Branham is currently being held in jail without bond pending a Tuesday detention hearing in federal court in Florence.
The complaint, filed by a federal agent who investigated Branham, said that after the girl saw the older man in the “Up Live” video, she ended the call. But then he started texting her, the complaint said, telling her that if she didn’t get in touch with him through video-calling app Google Duo, that he would use her cell phone number to find her location.
“You know I have your number so your address is not that hard to find, do you really want to try me?” the man said, according to the complaint. The girl told him he was scaring her, but he continued to call her and threaten her, the complaint said.

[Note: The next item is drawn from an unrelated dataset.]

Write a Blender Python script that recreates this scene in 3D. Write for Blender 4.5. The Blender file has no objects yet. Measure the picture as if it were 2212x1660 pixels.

The complaint said Branham eventually demanded the girl provide him photos of her body, and the girl complied when he continued to say he would track down where she lives.
The girl later reported the incident to her mother, who with a friend, found that “Mystic” had a Facebook page with the name “Shuja Jahan” that included a photo of Branham dressed in religious clerical garb “including a skull cap, white tunic and scarf,” the complaint said.
The girl’s mother contacted the Kentucky Attorney General’s office, which sent the case to the federal authorities.
Agents with the U.S. Secret Service, which has an internet crimes division, were able to trace the phone number used by the girl to connect “Mystic” to Google Duo and the Facebook page with the name “Shuja Jahan” and linked them both to Branham in South Carolina, the complaint said.
Assistant U.S. Attorney Derek Shoemake is prosecuting the case. His office declined comment.